Mrs Andrews’ first successful challenge resulted in a damning judgment handed down by the High Court in May 2019 in which the judge described the existing arrangements as “a parody of the electoral process”.
The Representation of the People Act 1983 (as amended) allows the government to specify a device to be used in the polling station that allows blind and partially sighted people to vote “without any need for assistance”. Currently the government specify the use of a Tactile Voting Device (TVD), a sheet of transparent plastic which fits on top of the ballot paper and has a number of flaps that correspond to the various places on the ballot paper where voters are able to mark an ‘X’ next to candidates’ names.
Mrs Andrews successfully argued in her first legal case that the critical problem with the TVD is that it does not allow blind and partially sighted people to vote independently as they still need help from the Presiding Officer (the official in charge of the polling station) or a member of their close family to read to them the names of the candidates and the order in which they appear on the ballot paper.  This information is not contained on the TVD and there is therefore no way for a blind voter to know which flap on the TVD corresponds to which candidate.
Mrs Andrews expected the government to introduce a new system that would have allowed her to identify the candidates and mark her ballot paper independently following the court’s judgment in May.
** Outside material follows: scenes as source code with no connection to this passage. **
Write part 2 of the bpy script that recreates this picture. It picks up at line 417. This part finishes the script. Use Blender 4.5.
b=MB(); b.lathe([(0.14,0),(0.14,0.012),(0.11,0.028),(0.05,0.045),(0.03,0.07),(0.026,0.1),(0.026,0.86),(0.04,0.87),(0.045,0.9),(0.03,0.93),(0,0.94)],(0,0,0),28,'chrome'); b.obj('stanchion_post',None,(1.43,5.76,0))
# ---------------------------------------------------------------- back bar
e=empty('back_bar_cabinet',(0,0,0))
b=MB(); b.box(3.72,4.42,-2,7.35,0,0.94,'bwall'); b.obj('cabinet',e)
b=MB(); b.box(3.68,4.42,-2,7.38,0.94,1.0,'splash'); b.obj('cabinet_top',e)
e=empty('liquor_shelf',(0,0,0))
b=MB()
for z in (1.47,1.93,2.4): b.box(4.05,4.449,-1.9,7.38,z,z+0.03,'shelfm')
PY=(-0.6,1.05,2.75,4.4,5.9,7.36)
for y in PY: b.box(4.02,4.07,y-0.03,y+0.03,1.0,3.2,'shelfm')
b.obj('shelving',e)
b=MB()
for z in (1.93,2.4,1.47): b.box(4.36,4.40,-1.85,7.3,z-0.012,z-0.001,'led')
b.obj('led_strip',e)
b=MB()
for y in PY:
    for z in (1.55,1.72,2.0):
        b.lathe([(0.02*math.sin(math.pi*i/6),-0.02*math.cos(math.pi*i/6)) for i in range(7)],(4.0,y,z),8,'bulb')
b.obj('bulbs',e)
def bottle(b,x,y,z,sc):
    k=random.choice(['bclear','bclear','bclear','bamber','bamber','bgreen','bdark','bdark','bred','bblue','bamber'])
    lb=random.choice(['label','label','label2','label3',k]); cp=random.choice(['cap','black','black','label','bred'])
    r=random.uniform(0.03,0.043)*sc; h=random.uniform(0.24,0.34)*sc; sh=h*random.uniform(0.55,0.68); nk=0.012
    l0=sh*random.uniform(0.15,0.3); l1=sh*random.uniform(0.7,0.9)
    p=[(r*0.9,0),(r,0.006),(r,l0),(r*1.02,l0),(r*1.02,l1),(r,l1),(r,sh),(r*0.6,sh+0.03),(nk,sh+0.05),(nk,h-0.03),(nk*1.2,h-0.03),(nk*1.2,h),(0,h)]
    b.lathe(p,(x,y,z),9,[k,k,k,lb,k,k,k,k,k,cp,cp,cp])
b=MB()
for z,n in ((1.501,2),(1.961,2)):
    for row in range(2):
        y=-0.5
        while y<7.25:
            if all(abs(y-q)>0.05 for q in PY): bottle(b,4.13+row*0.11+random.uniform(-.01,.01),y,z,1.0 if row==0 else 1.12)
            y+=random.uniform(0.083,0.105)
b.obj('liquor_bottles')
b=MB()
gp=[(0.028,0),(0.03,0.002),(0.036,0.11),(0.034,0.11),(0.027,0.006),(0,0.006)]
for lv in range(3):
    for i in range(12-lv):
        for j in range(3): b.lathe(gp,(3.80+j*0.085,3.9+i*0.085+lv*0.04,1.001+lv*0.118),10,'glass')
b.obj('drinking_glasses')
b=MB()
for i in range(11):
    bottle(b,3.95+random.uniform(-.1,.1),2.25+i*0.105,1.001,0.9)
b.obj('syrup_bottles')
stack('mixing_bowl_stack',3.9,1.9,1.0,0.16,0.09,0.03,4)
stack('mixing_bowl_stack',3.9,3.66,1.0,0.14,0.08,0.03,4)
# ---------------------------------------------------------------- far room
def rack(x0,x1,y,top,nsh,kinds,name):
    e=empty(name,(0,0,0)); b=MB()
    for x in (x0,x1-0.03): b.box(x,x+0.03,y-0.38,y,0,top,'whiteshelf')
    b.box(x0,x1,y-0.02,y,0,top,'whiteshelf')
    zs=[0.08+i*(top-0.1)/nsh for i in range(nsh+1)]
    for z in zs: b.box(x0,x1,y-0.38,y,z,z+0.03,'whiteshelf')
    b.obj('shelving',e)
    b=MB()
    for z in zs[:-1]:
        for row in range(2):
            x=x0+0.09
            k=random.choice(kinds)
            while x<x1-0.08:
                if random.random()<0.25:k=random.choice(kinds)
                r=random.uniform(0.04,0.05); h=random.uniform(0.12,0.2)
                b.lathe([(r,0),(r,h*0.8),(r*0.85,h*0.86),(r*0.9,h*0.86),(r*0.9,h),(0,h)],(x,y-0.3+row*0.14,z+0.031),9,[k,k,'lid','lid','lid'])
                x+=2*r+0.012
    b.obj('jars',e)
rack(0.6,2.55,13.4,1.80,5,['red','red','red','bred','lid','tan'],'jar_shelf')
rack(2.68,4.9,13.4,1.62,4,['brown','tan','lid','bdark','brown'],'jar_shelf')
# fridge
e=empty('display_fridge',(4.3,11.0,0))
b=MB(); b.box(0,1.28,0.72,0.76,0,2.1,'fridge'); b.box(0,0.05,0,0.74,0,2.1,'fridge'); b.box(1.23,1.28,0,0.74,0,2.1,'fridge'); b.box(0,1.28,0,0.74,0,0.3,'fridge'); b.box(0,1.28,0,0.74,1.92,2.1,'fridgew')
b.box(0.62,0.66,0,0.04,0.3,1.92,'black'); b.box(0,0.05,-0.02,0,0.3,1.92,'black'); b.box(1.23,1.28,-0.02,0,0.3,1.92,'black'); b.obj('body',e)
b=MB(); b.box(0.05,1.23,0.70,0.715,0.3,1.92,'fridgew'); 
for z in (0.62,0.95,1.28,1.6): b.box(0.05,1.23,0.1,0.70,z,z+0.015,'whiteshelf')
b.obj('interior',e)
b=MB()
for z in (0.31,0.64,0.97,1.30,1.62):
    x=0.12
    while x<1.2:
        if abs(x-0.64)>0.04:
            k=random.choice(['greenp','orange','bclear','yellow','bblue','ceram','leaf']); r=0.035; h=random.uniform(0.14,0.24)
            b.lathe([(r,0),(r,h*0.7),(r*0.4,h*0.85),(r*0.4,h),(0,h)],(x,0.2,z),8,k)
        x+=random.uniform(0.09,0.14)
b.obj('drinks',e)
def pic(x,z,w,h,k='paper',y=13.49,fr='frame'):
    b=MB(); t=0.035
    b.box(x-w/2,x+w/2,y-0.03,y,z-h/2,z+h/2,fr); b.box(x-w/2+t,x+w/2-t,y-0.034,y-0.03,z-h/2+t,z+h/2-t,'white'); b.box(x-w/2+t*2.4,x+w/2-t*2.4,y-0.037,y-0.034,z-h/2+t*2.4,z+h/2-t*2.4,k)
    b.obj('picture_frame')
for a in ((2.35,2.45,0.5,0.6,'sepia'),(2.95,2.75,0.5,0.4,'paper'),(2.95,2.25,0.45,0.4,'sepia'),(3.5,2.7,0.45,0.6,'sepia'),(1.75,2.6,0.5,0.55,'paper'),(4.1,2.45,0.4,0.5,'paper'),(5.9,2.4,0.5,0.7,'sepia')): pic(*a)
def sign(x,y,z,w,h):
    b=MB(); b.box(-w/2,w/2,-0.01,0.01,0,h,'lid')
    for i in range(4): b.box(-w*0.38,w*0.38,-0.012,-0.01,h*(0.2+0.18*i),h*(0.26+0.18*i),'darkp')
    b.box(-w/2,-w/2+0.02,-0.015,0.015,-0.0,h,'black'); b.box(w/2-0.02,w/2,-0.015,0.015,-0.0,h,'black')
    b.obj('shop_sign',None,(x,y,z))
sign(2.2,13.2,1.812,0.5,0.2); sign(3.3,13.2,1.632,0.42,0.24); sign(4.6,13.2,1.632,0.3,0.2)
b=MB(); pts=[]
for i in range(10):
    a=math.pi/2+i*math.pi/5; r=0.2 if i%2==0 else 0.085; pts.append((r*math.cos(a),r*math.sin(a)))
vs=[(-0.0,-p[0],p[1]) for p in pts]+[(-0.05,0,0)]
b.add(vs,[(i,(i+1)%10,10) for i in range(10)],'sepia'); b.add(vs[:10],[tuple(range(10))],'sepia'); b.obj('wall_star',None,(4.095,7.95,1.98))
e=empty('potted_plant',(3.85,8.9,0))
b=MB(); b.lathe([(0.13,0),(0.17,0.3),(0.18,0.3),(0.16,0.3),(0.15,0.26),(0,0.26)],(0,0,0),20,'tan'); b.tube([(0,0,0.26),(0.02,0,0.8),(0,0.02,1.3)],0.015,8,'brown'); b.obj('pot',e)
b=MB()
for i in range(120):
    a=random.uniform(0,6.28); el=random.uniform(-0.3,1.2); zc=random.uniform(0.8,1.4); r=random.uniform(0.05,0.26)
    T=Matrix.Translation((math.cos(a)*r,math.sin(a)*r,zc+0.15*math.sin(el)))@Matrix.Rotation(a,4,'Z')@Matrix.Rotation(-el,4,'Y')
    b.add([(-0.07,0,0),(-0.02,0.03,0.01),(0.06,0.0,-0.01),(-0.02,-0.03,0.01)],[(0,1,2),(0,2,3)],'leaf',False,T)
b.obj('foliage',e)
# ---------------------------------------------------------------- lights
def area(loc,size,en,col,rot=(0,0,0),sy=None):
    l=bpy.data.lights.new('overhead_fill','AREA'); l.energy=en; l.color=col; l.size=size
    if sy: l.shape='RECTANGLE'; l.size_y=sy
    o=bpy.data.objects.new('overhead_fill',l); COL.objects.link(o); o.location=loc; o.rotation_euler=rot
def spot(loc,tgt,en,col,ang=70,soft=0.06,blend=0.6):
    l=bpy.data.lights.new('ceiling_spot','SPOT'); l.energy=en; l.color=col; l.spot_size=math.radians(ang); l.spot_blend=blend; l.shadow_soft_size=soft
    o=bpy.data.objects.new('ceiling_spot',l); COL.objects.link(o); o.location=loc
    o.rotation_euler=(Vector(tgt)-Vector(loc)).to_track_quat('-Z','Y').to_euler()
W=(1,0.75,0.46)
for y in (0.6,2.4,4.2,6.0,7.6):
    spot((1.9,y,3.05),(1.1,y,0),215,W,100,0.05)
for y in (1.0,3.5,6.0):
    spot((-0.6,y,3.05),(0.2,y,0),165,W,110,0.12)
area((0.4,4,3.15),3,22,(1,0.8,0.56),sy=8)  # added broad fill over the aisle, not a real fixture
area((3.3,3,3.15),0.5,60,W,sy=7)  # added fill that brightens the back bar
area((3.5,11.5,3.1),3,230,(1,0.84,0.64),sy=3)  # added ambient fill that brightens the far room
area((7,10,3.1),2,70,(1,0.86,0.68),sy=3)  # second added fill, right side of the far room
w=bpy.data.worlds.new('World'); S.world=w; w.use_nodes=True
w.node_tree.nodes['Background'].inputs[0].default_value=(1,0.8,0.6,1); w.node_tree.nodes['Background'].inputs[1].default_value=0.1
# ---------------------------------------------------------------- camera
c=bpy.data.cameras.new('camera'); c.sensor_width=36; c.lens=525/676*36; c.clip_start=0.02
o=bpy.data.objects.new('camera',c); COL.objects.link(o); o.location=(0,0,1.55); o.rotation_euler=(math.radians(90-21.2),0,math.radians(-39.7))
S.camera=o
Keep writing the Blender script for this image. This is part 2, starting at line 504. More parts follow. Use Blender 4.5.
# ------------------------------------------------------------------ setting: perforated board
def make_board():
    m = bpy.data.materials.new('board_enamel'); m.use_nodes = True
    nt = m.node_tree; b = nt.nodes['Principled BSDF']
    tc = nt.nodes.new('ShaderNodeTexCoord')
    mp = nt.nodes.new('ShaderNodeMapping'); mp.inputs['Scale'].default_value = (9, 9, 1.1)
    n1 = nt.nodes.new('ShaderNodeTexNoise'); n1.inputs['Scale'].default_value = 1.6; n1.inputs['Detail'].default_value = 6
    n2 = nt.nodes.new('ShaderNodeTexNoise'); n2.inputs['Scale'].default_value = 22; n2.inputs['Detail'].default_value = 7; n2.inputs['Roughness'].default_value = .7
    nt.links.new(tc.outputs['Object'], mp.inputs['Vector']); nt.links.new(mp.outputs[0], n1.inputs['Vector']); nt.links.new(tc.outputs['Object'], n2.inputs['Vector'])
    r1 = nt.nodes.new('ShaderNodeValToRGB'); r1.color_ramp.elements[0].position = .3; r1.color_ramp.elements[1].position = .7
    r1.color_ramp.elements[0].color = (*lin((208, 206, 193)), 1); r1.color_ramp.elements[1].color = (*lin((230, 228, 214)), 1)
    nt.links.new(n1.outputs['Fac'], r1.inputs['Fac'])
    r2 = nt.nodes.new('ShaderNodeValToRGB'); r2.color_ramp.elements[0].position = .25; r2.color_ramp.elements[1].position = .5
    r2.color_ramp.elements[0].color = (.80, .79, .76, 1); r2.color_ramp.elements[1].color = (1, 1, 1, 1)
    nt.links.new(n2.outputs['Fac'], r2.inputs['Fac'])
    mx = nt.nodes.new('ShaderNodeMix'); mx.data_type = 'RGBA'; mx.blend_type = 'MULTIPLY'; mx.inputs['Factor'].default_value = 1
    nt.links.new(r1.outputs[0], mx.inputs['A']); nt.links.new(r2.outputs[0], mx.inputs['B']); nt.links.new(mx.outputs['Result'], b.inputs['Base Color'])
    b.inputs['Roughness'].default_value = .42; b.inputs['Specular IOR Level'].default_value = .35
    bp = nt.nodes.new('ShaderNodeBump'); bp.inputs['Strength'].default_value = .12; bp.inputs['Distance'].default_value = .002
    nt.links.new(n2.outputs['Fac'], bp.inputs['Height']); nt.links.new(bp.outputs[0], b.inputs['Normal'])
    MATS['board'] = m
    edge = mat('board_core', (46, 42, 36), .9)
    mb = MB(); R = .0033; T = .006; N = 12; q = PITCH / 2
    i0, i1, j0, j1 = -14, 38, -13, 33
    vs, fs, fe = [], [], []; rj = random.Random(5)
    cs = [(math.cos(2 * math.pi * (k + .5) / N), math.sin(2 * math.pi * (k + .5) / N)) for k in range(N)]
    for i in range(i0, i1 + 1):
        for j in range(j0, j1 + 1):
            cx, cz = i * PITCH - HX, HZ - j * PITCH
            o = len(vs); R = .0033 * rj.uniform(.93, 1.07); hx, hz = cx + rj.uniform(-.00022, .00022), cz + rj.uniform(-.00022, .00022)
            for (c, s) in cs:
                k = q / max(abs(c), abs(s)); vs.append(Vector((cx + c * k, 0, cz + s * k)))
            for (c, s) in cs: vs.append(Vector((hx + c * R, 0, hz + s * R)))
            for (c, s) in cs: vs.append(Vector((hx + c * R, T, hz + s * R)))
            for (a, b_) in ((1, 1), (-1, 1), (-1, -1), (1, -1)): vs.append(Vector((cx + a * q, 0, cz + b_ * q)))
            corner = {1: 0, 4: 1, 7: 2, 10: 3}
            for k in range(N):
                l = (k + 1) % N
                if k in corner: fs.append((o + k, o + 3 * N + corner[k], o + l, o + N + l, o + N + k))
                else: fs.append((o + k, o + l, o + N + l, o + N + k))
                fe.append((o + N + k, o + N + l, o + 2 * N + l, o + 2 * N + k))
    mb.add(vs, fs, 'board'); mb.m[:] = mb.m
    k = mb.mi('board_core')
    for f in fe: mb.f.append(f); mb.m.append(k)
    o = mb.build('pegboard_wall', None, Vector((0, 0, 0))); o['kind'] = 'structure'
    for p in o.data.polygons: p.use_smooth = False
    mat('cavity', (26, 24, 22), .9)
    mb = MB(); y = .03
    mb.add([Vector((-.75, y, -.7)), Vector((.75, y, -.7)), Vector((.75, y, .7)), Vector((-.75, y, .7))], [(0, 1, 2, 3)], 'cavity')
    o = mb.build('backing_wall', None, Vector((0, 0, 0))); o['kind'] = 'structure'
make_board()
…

However, when she went to cast her vote in December last year, little had changed; instead of being read the candidates’ names by the Presiding Officer, her Presiding Officer had an audio recording on his mobile phone which he played to her. She was then required to use the TVD as normal.
Other countries use systems that allow blind voters to vote using audio booths and telephone voting.
Following the December poll, Mrs Andrews said:

“There was nothing independent or secret about my experience – the bottom line was that I still could not vote without assistance. I just want to vote in the same way as everyone else without sticking out or feeling like a nuisance.
“Fully sighted voters are able to breeze in and out in three minutes while I have to undertake stressful, humiliating and onerous processes.
“I can’t believe that in the 11 months since the judgment in my case, and despite all the technology available, that the government has still not come up with an adequate system (or even proposals for a system) that allow blind and visually impaired people to independently carry out one of the most important responsibilities a person has in our democracy.
“It is almost worse now than before the judgment because at least then the government thought they were acting lawfully. Now they know they are acting unlawfully, and are aware of the enormous impact it has on people, but have still made no real efforts to address it.”
Leigh Day solicitor Kate Egerton said:
“The current arrangements enable a blind person to mark the ballot paper, but not to read it. There is a statutory requirement to enable blind voters to vote without any need for assistance which is simply not being met.
“Despite the voting arrangements for blind and partially sighted voters being found to be unlawful in May 2019, the government chose to do nothing to sort the matter out before the last general election.  Our client was, again, unable to vote without assistance on an equal basis to others. This was incredibly disappointing for Mrs Andrews who, having won a lengthy legal battle, was essentially left in the same position as she was prior to her legal case.
“We consider that this failure breached our client’s human right to be able to vote independently and in secret.”